Thursday, June 01, 2006

Parking Lots


There are at least four things wrong with the private car as a primary mode of transportation:
  • It uses enormous amounts of fossil fuels. Even an efficient car (which in the U.S. seems to be defined as 25-50 miles per gallon) will use as much as 180 gallons per year for a daily commute of 10 miles each way. Inefficient cars use a lot more. All of this based on highway driving, but
  • It gets stuck in traffic jams, sometimes for an hour each way. This raises fuel usage. This in turn makes it more damaging to the environment than it might be without traffic jams. Even assuming the best-case scenario (free flowing traffic moving steadily at optimum speed), the car still has a third problem
  • It generates enormous amounts of greenhouse gases, especially when used on a regular basis by millions of commuters. And when you arrive at your destination
  • You have to put it somewhere. This is either on the street or in a garage. Or in a surface parking lot.
You don't always notice parking lots as you walk around a city. We are so used to them that we tune them out. But it is harder to tune out the damage that they do to the city. They break up the fabric of the street. They make the city hotter than it otherwise might be—less shade and more paving.

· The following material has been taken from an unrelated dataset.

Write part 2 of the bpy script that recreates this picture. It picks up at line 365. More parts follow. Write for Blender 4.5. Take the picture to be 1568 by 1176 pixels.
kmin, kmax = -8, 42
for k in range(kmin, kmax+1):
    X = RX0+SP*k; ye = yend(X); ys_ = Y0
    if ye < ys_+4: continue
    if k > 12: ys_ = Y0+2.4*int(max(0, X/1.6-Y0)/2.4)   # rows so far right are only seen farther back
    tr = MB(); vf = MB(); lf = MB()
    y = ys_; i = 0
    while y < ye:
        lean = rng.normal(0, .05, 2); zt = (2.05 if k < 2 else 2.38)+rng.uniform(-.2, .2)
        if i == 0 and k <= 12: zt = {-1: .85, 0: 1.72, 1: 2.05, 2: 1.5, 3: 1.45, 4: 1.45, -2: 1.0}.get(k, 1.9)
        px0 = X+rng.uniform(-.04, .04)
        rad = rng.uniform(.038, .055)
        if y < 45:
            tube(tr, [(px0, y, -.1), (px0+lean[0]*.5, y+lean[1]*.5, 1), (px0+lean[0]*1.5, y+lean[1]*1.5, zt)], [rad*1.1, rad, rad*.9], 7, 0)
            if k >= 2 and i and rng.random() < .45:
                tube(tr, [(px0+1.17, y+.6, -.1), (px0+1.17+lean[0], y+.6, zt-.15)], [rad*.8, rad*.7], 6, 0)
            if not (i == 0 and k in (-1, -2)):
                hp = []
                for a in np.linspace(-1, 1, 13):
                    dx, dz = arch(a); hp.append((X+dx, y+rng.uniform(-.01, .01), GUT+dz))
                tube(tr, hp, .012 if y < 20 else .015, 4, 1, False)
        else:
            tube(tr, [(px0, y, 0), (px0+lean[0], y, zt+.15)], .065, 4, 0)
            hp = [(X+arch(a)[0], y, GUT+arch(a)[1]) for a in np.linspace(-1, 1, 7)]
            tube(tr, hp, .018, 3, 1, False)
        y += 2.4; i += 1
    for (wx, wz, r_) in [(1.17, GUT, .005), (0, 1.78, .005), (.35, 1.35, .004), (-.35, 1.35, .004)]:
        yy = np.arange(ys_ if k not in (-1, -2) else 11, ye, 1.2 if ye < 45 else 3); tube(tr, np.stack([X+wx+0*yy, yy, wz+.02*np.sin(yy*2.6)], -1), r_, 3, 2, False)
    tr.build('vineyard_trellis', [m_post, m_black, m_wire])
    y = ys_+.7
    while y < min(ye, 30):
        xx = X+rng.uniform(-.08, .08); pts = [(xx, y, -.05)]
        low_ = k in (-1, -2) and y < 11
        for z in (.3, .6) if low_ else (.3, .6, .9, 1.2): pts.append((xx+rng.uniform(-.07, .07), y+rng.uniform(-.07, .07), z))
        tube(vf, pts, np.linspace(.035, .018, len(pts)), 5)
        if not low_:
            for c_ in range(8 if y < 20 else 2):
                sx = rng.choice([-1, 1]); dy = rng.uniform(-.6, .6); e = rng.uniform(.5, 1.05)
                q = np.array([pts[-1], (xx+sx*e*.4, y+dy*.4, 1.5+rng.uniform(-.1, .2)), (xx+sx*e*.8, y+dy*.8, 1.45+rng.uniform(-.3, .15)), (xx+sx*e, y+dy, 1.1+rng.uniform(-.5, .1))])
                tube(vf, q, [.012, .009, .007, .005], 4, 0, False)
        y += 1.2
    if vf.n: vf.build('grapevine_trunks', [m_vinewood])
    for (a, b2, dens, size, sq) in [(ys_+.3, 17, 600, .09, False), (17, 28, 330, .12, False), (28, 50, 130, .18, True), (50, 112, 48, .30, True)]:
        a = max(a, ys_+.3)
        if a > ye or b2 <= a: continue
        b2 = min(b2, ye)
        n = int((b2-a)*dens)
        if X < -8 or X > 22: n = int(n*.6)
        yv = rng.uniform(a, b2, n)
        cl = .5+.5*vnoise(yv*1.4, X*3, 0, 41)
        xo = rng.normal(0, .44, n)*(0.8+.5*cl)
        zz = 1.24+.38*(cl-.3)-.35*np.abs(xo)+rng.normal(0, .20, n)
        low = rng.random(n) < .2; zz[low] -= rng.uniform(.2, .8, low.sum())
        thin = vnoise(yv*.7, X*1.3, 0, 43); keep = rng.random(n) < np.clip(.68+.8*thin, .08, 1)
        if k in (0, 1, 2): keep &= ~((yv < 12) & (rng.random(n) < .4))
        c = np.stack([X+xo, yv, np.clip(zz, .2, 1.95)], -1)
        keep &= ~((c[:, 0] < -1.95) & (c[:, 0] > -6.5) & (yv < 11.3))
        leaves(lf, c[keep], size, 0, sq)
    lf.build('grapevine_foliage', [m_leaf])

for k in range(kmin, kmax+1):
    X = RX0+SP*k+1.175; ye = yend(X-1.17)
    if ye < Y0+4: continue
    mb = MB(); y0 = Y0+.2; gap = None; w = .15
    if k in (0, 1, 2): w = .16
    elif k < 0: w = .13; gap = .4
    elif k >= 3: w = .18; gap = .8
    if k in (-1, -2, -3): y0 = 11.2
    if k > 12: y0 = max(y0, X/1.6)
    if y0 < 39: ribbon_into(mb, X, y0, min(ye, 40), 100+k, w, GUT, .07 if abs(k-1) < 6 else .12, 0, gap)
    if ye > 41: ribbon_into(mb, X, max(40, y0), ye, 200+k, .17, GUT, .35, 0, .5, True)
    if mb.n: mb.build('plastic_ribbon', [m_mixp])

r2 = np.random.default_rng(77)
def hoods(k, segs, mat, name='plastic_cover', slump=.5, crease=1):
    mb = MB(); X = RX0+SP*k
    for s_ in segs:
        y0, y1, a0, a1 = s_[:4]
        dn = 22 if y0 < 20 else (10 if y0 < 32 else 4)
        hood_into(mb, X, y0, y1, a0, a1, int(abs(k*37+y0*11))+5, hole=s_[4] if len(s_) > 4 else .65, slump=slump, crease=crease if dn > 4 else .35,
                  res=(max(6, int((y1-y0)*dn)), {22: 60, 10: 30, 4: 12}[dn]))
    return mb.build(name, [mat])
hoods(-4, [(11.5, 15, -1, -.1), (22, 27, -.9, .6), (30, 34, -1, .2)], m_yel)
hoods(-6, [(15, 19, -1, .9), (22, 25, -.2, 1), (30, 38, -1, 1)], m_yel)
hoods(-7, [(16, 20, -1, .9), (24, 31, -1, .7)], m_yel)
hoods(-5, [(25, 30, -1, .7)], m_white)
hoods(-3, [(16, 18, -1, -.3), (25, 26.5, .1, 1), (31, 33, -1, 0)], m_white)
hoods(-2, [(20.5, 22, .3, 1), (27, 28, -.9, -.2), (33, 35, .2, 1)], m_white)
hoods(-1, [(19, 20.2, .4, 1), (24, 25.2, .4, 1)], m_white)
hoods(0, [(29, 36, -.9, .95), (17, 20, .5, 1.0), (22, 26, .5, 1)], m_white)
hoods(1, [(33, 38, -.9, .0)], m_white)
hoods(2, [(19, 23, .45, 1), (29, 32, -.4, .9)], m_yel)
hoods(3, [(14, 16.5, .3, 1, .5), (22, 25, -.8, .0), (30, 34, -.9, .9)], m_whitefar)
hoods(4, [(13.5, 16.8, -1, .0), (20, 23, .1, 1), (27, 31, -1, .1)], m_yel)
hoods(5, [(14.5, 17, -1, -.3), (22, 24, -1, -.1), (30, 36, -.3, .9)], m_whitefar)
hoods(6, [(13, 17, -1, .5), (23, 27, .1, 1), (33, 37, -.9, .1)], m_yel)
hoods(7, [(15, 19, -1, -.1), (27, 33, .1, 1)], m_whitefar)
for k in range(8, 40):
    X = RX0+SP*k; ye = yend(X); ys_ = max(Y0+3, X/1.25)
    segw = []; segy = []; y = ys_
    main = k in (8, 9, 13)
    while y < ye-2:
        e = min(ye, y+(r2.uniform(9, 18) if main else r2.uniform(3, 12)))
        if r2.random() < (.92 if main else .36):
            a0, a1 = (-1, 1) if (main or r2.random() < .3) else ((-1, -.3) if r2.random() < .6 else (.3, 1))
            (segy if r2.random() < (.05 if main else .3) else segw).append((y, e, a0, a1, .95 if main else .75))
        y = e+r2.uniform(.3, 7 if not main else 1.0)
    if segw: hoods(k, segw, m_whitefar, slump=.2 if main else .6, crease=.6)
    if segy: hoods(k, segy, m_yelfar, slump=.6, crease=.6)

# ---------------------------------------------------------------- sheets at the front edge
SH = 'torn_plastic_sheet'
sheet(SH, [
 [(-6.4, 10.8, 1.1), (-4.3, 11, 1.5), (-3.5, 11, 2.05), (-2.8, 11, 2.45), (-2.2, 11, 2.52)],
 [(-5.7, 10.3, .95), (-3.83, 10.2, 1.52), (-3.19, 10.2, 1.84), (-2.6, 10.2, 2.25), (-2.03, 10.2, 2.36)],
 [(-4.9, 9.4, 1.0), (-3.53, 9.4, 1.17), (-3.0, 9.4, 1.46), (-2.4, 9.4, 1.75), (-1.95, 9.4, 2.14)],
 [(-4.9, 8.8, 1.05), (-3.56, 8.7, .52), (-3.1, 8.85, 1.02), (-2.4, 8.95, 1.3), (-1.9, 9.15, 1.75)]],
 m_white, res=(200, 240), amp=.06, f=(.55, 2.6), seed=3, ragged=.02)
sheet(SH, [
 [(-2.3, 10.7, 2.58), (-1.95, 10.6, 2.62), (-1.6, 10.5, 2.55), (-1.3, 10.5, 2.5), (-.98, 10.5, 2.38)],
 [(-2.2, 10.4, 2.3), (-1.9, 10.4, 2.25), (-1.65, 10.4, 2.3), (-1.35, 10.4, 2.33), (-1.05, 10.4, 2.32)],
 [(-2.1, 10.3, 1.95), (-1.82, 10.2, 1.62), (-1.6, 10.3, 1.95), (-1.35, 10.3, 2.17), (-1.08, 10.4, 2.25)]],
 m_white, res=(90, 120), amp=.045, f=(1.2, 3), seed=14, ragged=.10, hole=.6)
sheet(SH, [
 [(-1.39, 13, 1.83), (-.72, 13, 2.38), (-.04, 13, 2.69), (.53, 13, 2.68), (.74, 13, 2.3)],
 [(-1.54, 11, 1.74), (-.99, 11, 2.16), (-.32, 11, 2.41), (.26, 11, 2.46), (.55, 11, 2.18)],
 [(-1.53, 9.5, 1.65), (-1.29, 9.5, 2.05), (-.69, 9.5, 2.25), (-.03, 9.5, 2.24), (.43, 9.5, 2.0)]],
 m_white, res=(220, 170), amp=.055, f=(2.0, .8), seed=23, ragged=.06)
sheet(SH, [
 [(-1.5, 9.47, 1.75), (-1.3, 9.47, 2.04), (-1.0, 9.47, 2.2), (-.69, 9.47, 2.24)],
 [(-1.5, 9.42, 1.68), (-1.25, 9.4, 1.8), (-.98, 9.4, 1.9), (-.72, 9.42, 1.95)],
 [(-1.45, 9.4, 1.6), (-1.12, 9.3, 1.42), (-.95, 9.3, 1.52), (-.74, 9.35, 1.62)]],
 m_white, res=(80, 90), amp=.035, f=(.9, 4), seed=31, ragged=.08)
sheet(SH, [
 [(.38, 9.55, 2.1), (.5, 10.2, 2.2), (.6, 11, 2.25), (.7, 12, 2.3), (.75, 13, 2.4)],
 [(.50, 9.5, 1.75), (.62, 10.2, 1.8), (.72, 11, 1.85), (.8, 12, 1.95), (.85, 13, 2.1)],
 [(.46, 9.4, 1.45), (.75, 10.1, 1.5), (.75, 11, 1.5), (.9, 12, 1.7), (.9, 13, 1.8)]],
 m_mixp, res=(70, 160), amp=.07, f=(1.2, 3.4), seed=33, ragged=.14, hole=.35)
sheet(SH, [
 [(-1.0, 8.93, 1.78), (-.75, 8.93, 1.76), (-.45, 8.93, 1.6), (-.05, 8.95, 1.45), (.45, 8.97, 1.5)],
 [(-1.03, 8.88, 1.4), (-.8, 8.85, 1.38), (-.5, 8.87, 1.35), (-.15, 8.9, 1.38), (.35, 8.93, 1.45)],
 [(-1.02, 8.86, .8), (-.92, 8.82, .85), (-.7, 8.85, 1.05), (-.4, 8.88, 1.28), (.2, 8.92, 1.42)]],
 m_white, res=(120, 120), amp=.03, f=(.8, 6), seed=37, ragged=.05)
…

And if there are enough of them, they create a bombed-out wasteland like downtown Houston.

As if that weren't enough, parking lots make a great deal of money for their owners, who usually pay the attendants a pittance and are taxed at a low rate because property taxes are based on the value of buildings and not land. The value of parking lots as money-spinners often leads parking lot owners to supplement the salaries of public officials in the hope of favorable treatment. This does not improve the quality of governance in cities.

The high profit margin of parking, combined with a badly designed property tax system (in most cities) removes any incentive to put buildings, even bad ones, on the parking wasteland, thus hampering development and making the city less attractive for people who might want to live there or attend events there. Of course, if you don't have ample parking, people won't come to events because they can't think of any way to get to them except by car. But if you do have ample parking, the city will be part wasteland and correspondingly unattractive. It's a wonder that cities work at all in the age of the private car and the parking lot. Some, like Houston, don't, at least not at night: there is usually nobody around the downtown. It is dead. It is eerie. It is depressing.

As if that weren't enough, parking lots do fearful damage to the environment. They encourage people to drive to work, which is bad for a start. They do more damage to water runoff than well-designed buildings or small parks. They heat up the city, as previously noted. And their entrances and exits create traffic jams, which in turn decrease the efficiency of their customers' cars and help increase the greenhouse gases that those cars generate.

Houston is an extreme example—a small number of mediocre skyscrapers surrounded by a bombed-out wasteland—but even older cities are succumbing to the ravages of parking. Another reason why our love affair with the car has become dysfunctional.